Saturday, July 7, 2012


My oldest daughter, who just finished her freshman year in college, wants to be a nurse.  Not sure where that calling came from, since her mother has always been weak-kneed at the sight of blood.  But I love that she wants to make her living as a healer and nurturer. She will be a natural at it, too, as she has always been balm for my spirit. 

While I think she has chosen the perfect profession at a time when the world needs more healing, I worry about her, too.  CBS News reports that half of recent college graduates can't find full-time jobs.  What must the parents of these graduates be thinking right now? I would imagine they feel cheated out of a rite of passage:  The right for them to pass on self-sufficiency to their children.

And do these grads who can’t find jobs feel hoodwinked? Think about it.  From the time our children are old enough to read a book, we impress upon them the importance of learning and getting educated.  “Without a good education, it will be hard for you to find a good job someday.”  Haven’t we all recited some variation of this mantra through the years? 
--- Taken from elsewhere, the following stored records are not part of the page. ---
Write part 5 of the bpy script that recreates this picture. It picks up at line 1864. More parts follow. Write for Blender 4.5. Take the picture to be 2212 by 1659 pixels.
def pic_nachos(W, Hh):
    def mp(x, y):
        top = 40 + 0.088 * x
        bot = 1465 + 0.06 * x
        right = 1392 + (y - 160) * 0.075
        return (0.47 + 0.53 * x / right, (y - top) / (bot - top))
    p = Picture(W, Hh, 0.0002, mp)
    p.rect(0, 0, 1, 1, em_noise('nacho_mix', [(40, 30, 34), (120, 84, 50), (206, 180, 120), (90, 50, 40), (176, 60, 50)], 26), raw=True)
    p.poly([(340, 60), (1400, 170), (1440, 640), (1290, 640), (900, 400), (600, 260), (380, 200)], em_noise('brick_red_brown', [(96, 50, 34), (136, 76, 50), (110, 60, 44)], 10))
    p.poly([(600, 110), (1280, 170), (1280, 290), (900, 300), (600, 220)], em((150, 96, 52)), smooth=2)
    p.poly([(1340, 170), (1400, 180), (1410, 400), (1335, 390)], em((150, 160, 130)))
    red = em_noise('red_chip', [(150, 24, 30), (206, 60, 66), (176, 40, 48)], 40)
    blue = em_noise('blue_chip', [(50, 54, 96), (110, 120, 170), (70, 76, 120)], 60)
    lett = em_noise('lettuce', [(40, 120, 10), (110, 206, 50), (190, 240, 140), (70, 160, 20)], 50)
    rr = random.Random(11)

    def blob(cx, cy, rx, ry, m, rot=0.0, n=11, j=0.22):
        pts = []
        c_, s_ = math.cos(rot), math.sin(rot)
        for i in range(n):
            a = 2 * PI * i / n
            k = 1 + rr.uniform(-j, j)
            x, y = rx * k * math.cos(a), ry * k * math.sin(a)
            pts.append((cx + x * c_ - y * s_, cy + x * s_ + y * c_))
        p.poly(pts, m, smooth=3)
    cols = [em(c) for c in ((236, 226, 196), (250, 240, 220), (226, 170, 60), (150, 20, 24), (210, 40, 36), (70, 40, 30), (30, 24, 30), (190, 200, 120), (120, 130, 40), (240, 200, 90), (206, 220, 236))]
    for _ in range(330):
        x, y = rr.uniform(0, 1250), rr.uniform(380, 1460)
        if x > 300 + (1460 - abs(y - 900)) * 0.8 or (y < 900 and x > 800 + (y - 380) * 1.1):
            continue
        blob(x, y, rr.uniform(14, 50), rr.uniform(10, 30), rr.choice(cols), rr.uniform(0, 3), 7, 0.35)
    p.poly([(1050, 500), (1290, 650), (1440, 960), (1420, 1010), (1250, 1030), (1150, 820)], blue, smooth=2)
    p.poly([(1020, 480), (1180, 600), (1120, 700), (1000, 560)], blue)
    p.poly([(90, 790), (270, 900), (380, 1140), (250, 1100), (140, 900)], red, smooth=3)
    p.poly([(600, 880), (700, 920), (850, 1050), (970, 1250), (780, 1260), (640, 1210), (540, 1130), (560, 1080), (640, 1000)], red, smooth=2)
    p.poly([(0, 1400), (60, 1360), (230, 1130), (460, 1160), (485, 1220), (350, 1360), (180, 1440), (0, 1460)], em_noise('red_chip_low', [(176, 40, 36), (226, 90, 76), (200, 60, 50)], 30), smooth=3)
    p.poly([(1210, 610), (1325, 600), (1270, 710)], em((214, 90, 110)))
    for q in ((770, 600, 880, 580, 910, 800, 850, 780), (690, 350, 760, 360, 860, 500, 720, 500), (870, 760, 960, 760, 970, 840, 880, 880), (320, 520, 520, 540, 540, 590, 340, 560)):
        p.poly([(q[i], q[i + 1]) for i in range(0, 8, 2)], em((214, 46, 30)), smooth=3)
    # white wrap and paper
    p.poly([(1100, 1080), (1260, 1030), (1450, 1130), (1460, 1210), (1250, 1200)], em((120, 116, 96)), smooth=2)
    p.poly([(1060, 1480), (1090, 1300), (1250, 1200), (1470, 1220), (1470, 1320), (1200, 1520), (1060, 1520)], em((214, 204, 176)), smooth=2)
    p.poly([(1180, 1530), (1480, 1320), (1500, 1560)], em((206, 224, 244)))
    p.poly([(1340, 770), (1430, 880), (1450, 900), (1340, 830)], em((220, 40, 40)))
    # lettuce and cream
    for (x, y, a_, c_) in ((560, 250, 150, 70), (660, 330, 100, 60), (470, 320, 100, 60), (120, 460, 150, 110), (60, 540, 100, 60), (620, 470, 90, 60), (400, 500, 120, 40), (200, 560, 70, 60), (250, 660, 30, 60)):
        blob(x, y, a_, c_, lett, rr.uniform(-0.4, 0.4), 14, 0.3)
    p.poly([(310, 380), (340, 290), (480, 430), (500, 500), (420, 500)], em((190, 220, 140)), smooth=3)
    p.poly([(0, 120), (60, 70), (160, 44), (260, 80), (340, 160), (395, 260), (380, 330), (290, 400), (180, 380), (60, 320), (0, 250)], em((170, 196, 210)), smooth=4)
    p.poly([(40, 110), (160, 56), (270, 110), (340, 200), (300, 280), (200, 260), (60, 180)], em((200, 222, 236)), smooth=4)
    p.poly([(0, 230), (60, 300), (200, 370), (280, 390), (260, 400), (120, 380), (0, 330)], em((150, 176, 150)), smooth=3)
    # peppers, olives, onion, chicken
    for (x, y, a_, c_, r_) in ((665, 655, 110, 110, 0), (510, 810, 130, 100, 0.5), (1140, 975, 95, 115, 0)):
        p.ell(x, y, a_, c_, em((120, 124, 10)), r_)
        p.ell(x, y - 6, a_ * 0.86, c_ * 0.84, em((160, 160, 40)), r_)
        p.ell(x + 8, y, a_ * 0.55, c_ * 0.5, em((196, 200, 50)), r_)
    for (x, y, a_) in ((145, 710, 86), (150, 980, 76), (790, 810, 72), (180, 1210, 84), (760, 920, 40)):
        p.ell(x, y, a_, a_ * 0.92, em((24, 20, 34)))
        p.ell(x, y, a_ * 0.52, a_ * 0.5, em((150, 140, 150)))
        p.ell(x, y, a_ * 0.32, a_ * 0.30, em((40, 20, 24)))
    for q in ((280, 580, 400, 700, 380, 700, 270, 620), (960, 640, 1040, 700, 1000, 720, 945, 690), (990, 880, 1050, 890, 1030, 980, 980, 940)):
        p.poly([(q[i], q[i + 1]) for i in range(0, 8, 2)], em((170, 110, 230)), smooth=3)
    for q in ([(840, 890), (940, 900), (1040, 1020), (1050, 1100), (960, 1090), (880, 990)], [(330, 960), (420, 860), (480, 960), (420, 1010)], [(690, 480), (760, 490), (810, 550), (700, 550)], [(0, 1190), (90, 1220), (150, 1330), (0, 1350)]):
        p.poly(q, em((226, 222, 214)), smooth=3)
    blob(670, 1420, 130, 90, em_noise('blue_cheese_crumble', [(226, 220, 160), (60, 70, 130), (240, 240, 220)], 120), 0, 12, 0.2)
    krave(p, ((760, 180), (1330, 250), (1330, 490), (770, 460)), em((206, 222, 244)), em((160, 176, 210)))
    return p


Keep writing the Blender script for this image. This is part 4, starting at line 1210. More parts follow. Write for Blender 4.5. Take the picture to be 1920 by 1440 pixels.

Now, record numbers of young adults are moving back in with their parents, crippled by grim job prospects and insurmountable student-loan debt. There's even a name for them:  Boomerang kids. In fact, the Census Bureau reports the number of shared households increased 11.4 percent to 22 million, between 2007 and 2010. 

What kind of America are we passing on to our children – the new generation of dependents?  The last four years of an ineffective presidency -- more focused on dragging down the country with a stratospheric deficit than trying to create jobs -- has placed every parent in the uncomfortable position of having to tell our children the truth:  “It doesn’t matter how hard you work in school to get good grades, Sweetie, you’re pretty much screwed once you graduate.”

So, as my 18-year-old transitions into adulthood and takes a giant leap of faith into her vastly uncertain future, I am hovering over her as a helicopter mom one last time to encourage her to do something that will greatly improve her job prospects one day:  

           “Honey, you need to register to vote.”